((

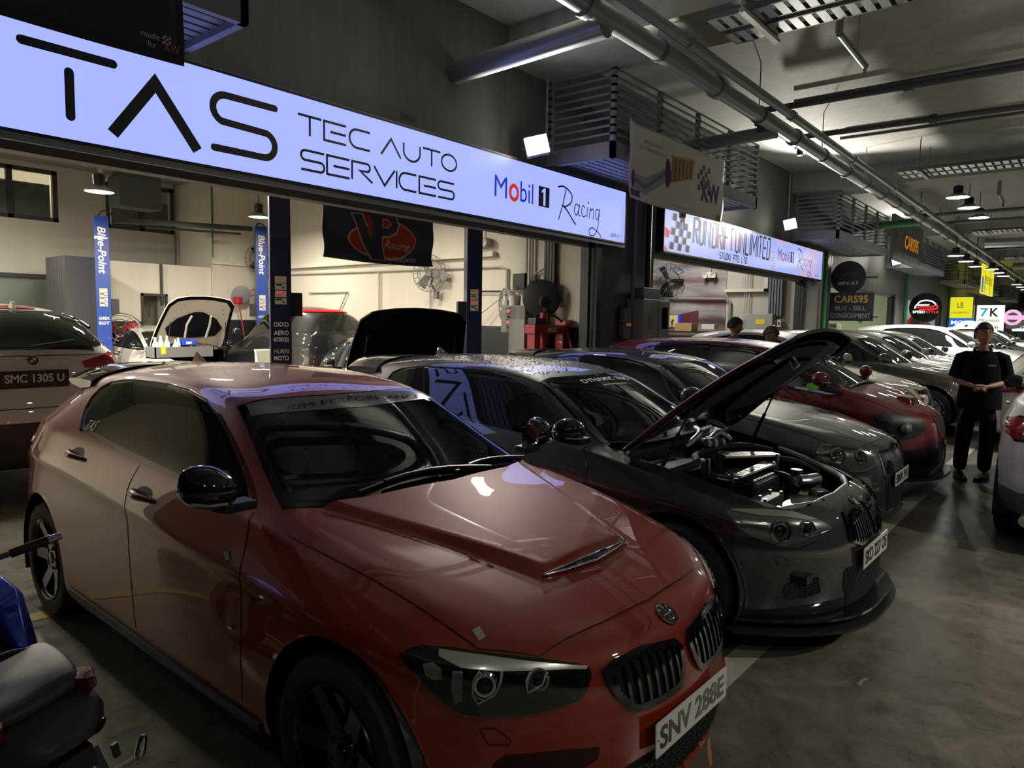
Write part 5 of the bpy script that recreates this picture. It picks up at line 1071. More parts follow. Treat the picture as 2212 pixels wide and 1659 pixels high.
# cars in the workshops
def whitesuv_ext(t, sf, w):
    DB = (1, 0, 0); B = lambda P: [Vector((-4, y, z)) for y, z in P]
    patch(sf, 'tailgate_glass', B(rpoly([(-.80, 1.385), (.80, 1.385), (.64, 1.70), (-.64, 1.70)], .06, 4)), DB, M['tint'], t, off=.008, step=.05)
    patch(sf, 'brake_light', B(rpoly([(-.24, 1.715), (.24, 1.715), (.22, 1.745), (-.22, 1.745)], .01, 2)), DB, mat('red lens', (.22, .012, .012), .15, coat=.6), t, off=.012, step=.05)
    k = MB()
    for ln in ([(-.80, 1.31), (.80, 1.31)], [(-.83, .86), (.83, .86)]): strip(sf, k, B(ln), DB, .008, .004, .05)
    obj('tailgate_seam', k, M['black'], t)
    patch(sf, 'rear_valance', B(rpoly([(-.88, .74), (.88, .74), (.82, .32), (-.82, .32)], .05, 3)), DB, M['black'], t, off=.015, step=.06, skirt=.015)
    for s in (-1, 1): patch(sf, 'lamp_cluster', [Vector((x, s * y, z)) for x, y, z in [(-3.45, .95, 1.26), (-3.62, .85, 1.33), (-3.75, .55, 1.25), (-3.75, .56, 1.19), (-3.6, .88, 1.17)]], (.66, -s * .75, 0), mat('ruby lamp', (.35, .012, .014), .12, coat=1), t, off=.012, step=.05)
    l, n = sf.hit(Vector((-4, 0, 1.12)), DB); number_plate(t, plane_T(l - Vector((.014, 0, 0)), (0, -1, 0), (0, 0, 1)), 'SMC 1305 U', .50, .11, True)
    l, n = sf.hit(Vector((-4, 0, 1.275)), DB); roundel(t, plane_T(l - Vector((.008, 0, 0)), (0, -1, 0), (0, 0, 1)), .042)
    k = MB(); k.tube([l + Vector((-.03, .02, .12)), l + Vector((.02, -.34, .17))], .012, 6); obj('rear_wiper', k, M['black'], t)
    for s in (-1, 1): k = MB(); P = on(sf, [w((x, s * .56, 1.4)) for x in (-1.4, -2.0, -2.6, -3.0)], (0, 0, -1), .03, .2); k.tube(P, .018, 6); obj('roof_rail', k, M['gloss'], t, smooth=60)
    l, n = sf.hit(w((-2.95, 0, 2)), (0, 0, -1)); k = MB(); k.prism([(-.10, 0), (.06, 0), (-.07, .075)], -.018, .018, plane_T(l, (1, 0, 0), (0, 0, 1))); obj('roof_fin', k, MATS['white suv paint'], t, bevel=.012)
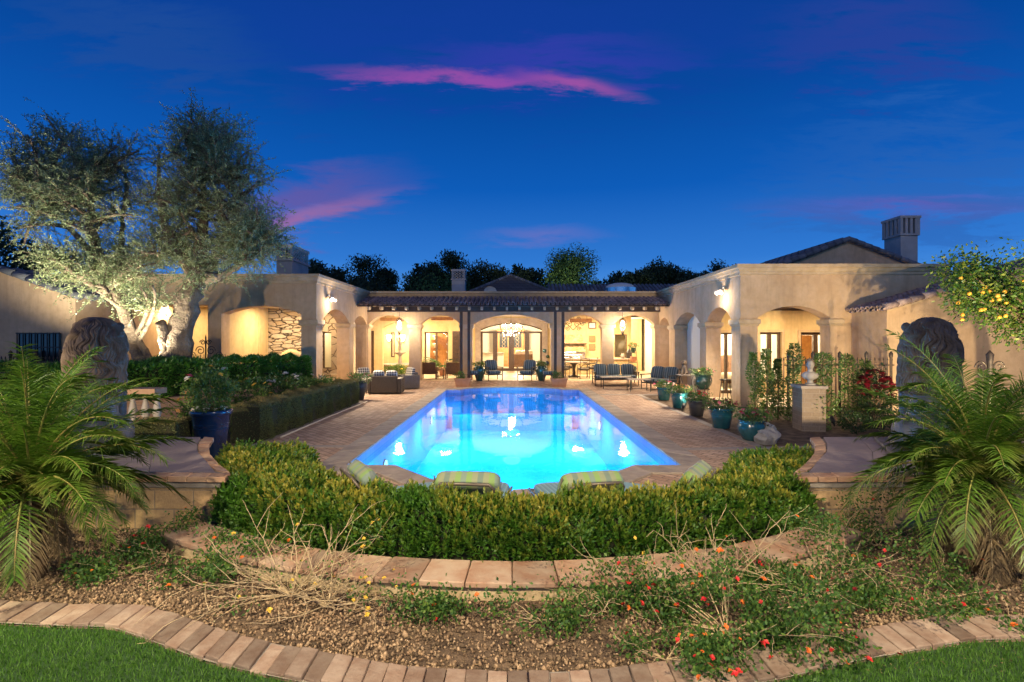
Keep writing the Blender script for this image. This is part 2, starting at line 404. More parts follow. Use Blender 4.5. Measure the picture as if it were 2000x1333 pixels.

))

▶ Task to carry out: From the first line above to the line containing "l, n = sf.hit(w((-2.95, 0, 2)), (0, 0, -1));", repeat each line exactly. Pictures stay out.

▶ Worked answer:
Write part 5 of the bpy script that recreates this picture. It picks up at line 1071. More parts follow. Treat the picture as 2212 pixels wide and 1659 pixels high.
# cars in the workshops
def whitesuv_ext(t, sf, w):
    DB = (1, 0, 0); B = lambda P: [Vector((-4, y, z)) for y, z in P]
    patch(sf, 'tailgate_glass', B(rpoly([(-.80, 1.385), (.80, 1.385), (.64, 1.70), (-.64, 1.70)], .06, 4)), DB, M['tint'], t, off=.008, step=.05)
    patch(sf, 'brake_light', B(rpoly([(-.24, 1.715), (.24, 1.715), (.22, 1.745), (-.22, 1.745)], .01, 2)), DB, mat('red lens', (.22, .012, .012), .15, coat=.6), t, off=.012, step=.05)
    k = MB()
    for ln in ([(-.80, 1.31), (.80, 1.31)], [(-.83, .86), (.83, .86)]): strip(sf, k, B(ln), DB, .008, .004, .05)
    obj('tailgate_seam', k, M['black'], t)
    patch(sf, 'rear_valance', B(rpoly([(-.88, .74), (.88, .74), (.82, .32), (-.82, .32)], .05, 3)), DB, M['black'], t, off=.015, step=.06, skirt=.015)
    for s in (-1, 1): patch(sf, 'lamp_cluster', [Vector((x, s * y, z)) for x, y, z in [(-3.45, .95, 1.26), (-3.62, .85, 1.33), (-3.75, .55, 1.25), (-3.75, .56, 1.19), (-3.6, .88, 1.17)]], (.66, -s * .75, 0), mat('ruby lamp', (.35, .012, .014), .12, coat=1), t, off=.012, step=.05)
    l, n = sf.hit(Vector((-4, 0, 1.12)), DB); number_plate(t, plane_T(l - Vector((.014, 0, 0)), (0, -1, 0), (0, 0, 1)), 'SMC 1305 U', .50, .11, True)
    l, n = sf.hit(Vector((-4, 0, 1.275)), DB); roundel(t, plane_T(l - Vector((.008, 0, 0)), (0, -1, 0), (0, 0, 1)), .042)
    k = MB(); k.tube([l + Vector((-.03, .02, .12)), l + Vector((.02, -.34, .17))], .012, 6); obj('rear_wiper', k, M['black'], t)
    for s in (-1, 1): k = MB(); P = on(sf, [w((x, s * .56, 1.4)) for x in (-1.4, -2.0, -2.6, -3.0)], (0, 0, -1), .03, .2); k.tube(P, .018, 6); obj('roof_rail', k, M['gloss'], t, smooth=60)
    l, n = sf.hit(w((-2.95, 0, 2)), (0, 0, -1)); k = MB(); k.prism([(-.10, 0), (.06, 0), (-.07, .075)], -.018, .018, plane_T(l, (1, 0, 0), (0, 0, 1))); obj('roof_fin', k, MATS['white suv paint'], t, bevel=.012)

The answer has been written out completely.